Dziś rano około godz. 8:30 dyżurny płońskiej komendy otrzymał zgłoszenie, że w pokrytym lodem gminnym stawie na terenie parku w Kroczewie gm. Załuski znajduje się samochód. Na miejsce od razu skierowani zostali policjanci oraz inne służby ratunkowe: straż i pogotowie. Auto – osobowy mercedes typu combi prawie cały znajdował się pod lodem niedaleko brzegu. Widać było tylko kawałek bagażnika i dachu pojazdu. Akcja wydobycia auta była utrudniona z uwagi na lód pokrywający zbiornik. Na szczęście okazało się, że w mercedesie nikogo nie było.
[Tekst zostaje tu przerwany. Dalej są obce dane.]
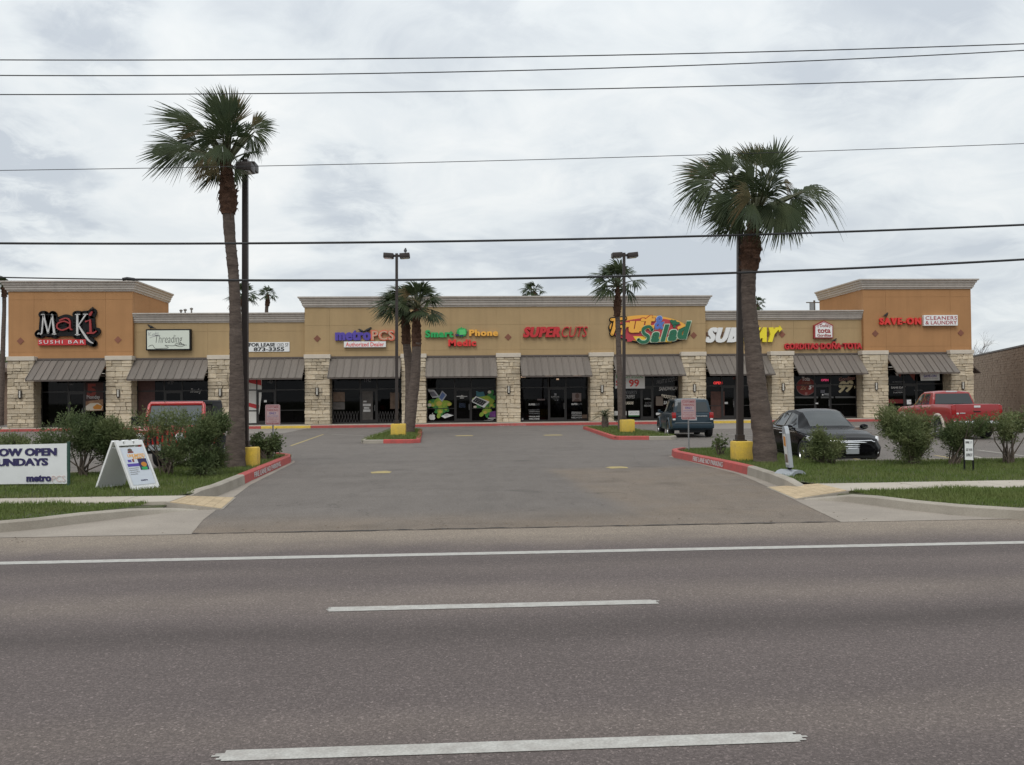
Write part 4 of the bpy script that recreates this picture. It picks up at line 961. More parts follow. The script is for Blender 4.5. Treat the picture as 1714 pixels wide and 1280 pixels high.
# ------------------------------------------------------------------ what is stuck to the shop windows
GP = FM(SY+.04)
def on_glass(k, nm, pts, m, n0=.0, n1=.006): return MB().prism([uv(*q, SY) for q in pts], n0, n1, GP).build(nm, m, fronts[k][0])
def gtext(k, body, x0, y0, x1, y1, m, bold=0.0, shear=0.0, n0=.0, warp=None):
    a, b = uv(x0, (y0+y1)/2, SY), uv(x1, (y0+y1)/2, SY); c, d = uv((x0+x1)/2, y0, SY), uv((x0+x1)/2, y1, SY)
    return lettering(body, a[0], b[0], d[1], c[1], .004, m, fronts[k][0], GP, bold=bold, shear=shear, split=False, name='window_lettering', n0=n0, warp=warp)
def box4(x0, y0, x1, y1): return [(x0,y1),(x1,y1),(x1,y0),(x0,y0)]
Mp = lambda nm, c, **k: mat(nm, c, k.pop('rough', .7), **k)
M_brown = Mp('brown_print', (0.13,0.085,0.06), var=.3, scale=4); M_food = Mp('food_print', (0.42,0.26,0.15), scale=2.2, c2=(0.16,0.07,0.04)); M_cream = Mp('cream_print', (0.62,0.56,0.46))
M_dimred = Mp('dim_red_print', (0.22,0.04,0.03)); M_orng = Mp('orange_print', (0.55,0.22,0.03))
# 1 sushi poster
on_glass(0, 'window_poster', box4(140,640,172.5,687), Mp('poster_dark', (0.05,0.02,0.018)))
gtext(0, '5', 146, 642, 160, 663, M_dimred, bold=.06, n0=.008); gtext(0, 'Monday', 145, 661, 167, 669, M_dimwhite, n0=.008)
on_glass(0, 'food_picture', [(139,672),(172,668),(172.5,687),(139,688)], M_food, .007, .011)
on_glass(0, 'food_picture', [(140,682),(150,675),(164,674),(172,680),(170,686),(143,687)], M_cream, .012, .014); on_glass(0, 'food_picture', [(155,681),(162,676),(171,679),(169,685),(157,685)], M_orng, .015, .017)
gtext(0, '1141', 115, 641, 122, 645, M_greyv)
# 2 salon: rust blind and script
on_glass(1, 'window_blind', box4(227.5,634,259,706), Mp('rust_blind', (0.07,0.03,0.026), var=.2, scale=8))
gtext(1, 'Threading', 316, 650, 338, 659, M_dimwhite, shear=.4); gtext(1, '1137', 281, 638, 290, 643, M_greyv)
# 3 vacant unit: white swoosh panel with two red bands
k = 2
on_glass(k, 'window_panel', [(396,709),(430,709),(434,690),(437.5,662),(438,632),(396,629)], M_offwhite)
on_glass(k, 'red_band', [(396,627),(437,636),(437.5,645),(415,640),(396,634)], M_red, .007, .011); on_glass(k, 'red_band', [(396,669),(434,678),(433,685),(415,680),(396,674)], M_red, .007, .011)
on_glass(k, 'panel_rail', [(396,686.5),(433,686.5),(433,688.5),(396,688.5)], M_black, .007, .013)
on_glass(k, 'lock_box', box4(442,669.5,446.5,673), M_white, .0, .05); gtext(k, '1133', 448, 636.5, 456, 641.5, M_greyv)
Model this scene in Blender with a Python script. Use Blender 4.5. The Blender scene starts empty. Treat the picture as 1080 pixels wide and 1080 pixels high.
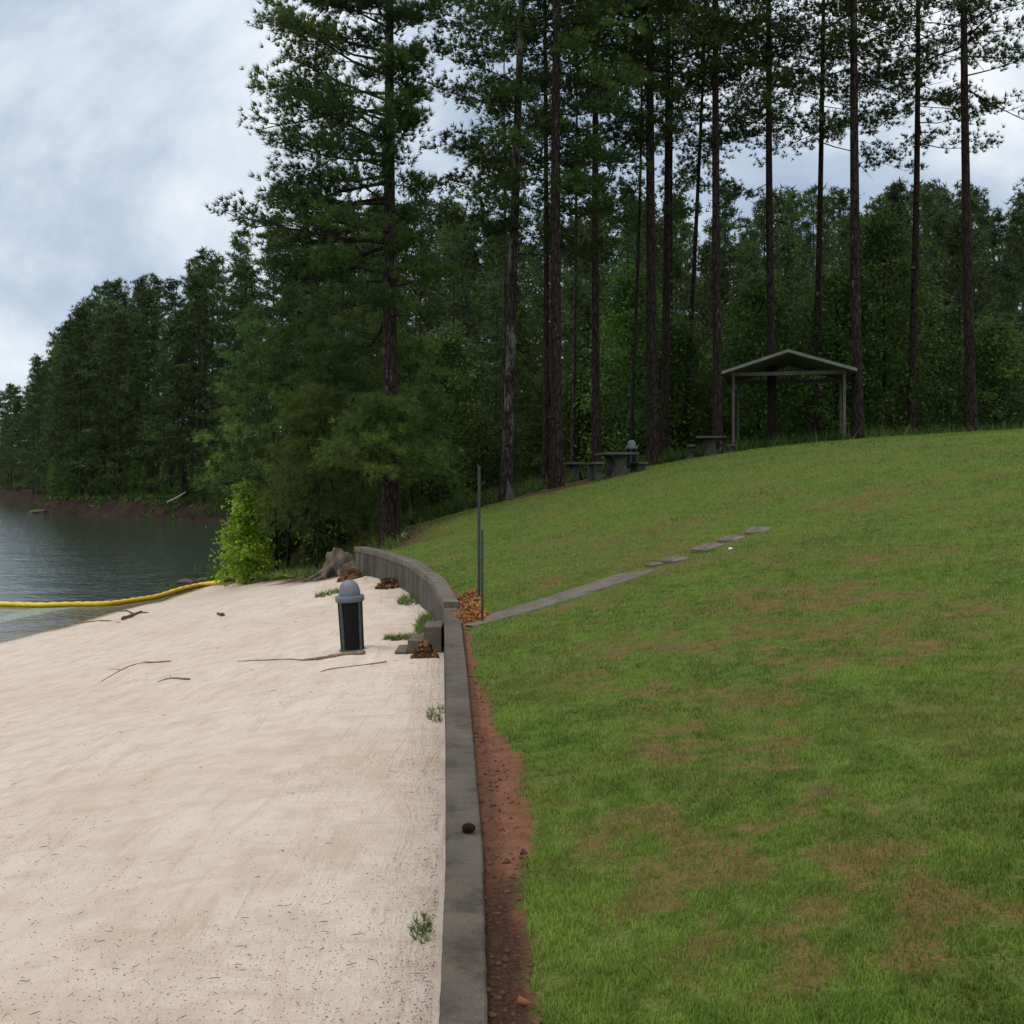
import bpy, math, random
import numpy as np
from mathutils import Vector, Matrix
C = bpy.context.scene.collection
R = math.radians
rng = np.random.default_rng(7)
random.seed(7)

# ------------------------------------------------------------------ camera
F = 1200.0; HZ = 510.0; CZ = 1.6          # focal length and horizon in 1080-pixel units
cam = bpy.data.cameras.new('camera'); camo = bpy.data.objects.new('camera', cam); C.objects.link(camo)
camo.location = (0, 0, CZ); camo.rotation_euler = (R(90), 0, 0)
cam.sensor_width = 36; cam.lens = 36 * F / 1080; cam.shift_y = -(540 - HZ) / 1080
cam.clip_start = 0.05; cam.clip_end = 5000
bpy.context.scene.camera = camo

# ------------------------------------------------------------------ world: overcast with broken cloud
w = bpy.data.worlds.new('World'); bpy.context.scene.world = w; w.use_nodes = True
nt = w.node_tree; nt.nodes.clear()
N = nt.nodes.new; K = nt.links.new
sky = N('ShaderNodeTexSky'); sky.sky_type = 'NISHITA'; sky.sun_disc = False
SUN_EL, SUN_AZ = 58, 250
sky.sun_elevation = R(SUN_EL); sky.sun_rotation = R(SUN_AZ)
bg1 = N('ShaderNodeBackground'); bg1.inputs[1].default_value = 0.10; K(sky.outputs[0], bg1.inputs[0])
tc = N('ShaderNodeTexCoord'); sep = N('ShaderNodeSeparateXYZ'); K(tc.outputs['Generated'], sep.inputs[0])
# project the view direction on a flat cloud deck so that clouds stretch towards the horizon
zc = N('ShaderNodeMath'); zc.operation = 'MAXIMUM'; K(sep.outputs[2], zc.inputs[0]); zc.inputs[1].default_value = 0.0
za = N('ShaderNodeMath'); za.operation = 'ADD'; K(zc.outputs[0], za.inputs[0]); za.inputs[1].default_value = 0.85
dx = N('ShaderNodeMath'); dx.operation = 'DIVIDE'; K(sep.outputs[0], dx.inputs[0]); K(za.outputs[0], dx.inputs[1])
dy = N('ShaderNodeMath'); dy.operation = 'DIVIDE'; K(sep.outputs[1], dy.inputs[0]); K(za.outputs[0], dy.inputs[1])
cmb = N('ShaderNodeCombineXYZ'); K(dx.outputs[0], cmb.inputs[0]); K(dy.outputs[0], cmb.inputs[1])
mp = N('ShaderNodeMapping'); mp.inputs['Rotation'].default_value = (0, 0, R(38)); mp.inputs['Scale'].default_value = (1.0, 1.35, 1)
mp.inputs['Location'].default_value = (0.9, 0.35, 0)
K(cmb.outputs[0], mp.inputs[0])
n1 = N('ShaderNodeTexNoise'); n1.inputs['Scale'].default_value = 2.6; n1.inputs['Detail'].default_value = 8; n1.inputs['Roughness'].default_value = 0.56
n1.inputs['Distortion'].default_value = 0.25
K(mp.outputs[0], n1.inputs['Vector'])
rp = N('ShaderNodeValToRGB'); K(n1.outputs[0], rp.inputs[0])
cr = rp.color_ramp; cr.elements[0].position = 0.38; cr.elements[0].color = (0.36, 0.46, 0.60, 1)
cr.elements[1].position = 0.63; cr.elements[1].color = (0.92, 0.95, 0.99, 1)
e = cr.elements.new(0.47); e.color = (0.50, 0.60, 0.73, 1)
e = cr.elements.new(0.54); e.color = (0.70, 0.78, 0.87, 1)
# brighter overhead, as an overcast sky is
br = N('ShaderNodeMapRange'); K(sep.outputs[2], br.inputs[0]); br.inputs[1].default_value = 0.35; br.inputs[2].default_value = 0.95
br.inputs[3].default_value = 1.07; br.inputs[4].default_value = 2.15
wz = N('ShaderNodeMapRange'); K(sep.outputs[2], wz.inputs[0]); wz.inputs[1].default_value = 0.42; wz.inputs[2].default_value = 0.8
wm = N('ShaderNodeMix'); wm.data_type = 'RGBA'; K(wz.outputs[0], wm.inputs[0]); K(rp.outputs[0], wm.inputs[6]); wm.inputs[7].default_value = (0.84, 0.82, 0.78, 1)
bg2 = N('ShaderNodeBackground'); K(wm.outputs[2], bg2.inputs[0]); K(br.outputs[0], bg2.inputs[1])
mx = N('ShaderNodeMixShader'); mx.inputs[0].default_value = 0.93; K(bg1.outputs[0], mx.inputs[1]); K(bg2.outputs[0], mx.inputs[2])
wo = N('ShaderNodeOutputWorld'); K(mx.outputs[0], wo.inputs[0])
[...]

- Do policjantów zgłosił się właściciel pojazdu 40-letni mieszkaniec gm. Załuski. Mężczyzna przyznał się do tego, że to on w nocy kierował autem. W rozmowie z policjantami zmieniał wersje wydarzeń. Raz twierdził, że chciał sprawdzić, czy lód na stawie jest wystarczająco gruby, by po nim jeździć, a następnie, że na łuku drogi stracił panowanie nad autem, wpadło ono w poślizg i wjechało do stawu – informuje kom. Kinga Drężek-Zmysłowska z KPP w Płońsku.
Faktem jest, że gdy lód się załamał, a mężczyzna nie mógł wyjechać z wody, uciekł z pojazdu. Policjanci ukarali 40-latka mandatem karnym.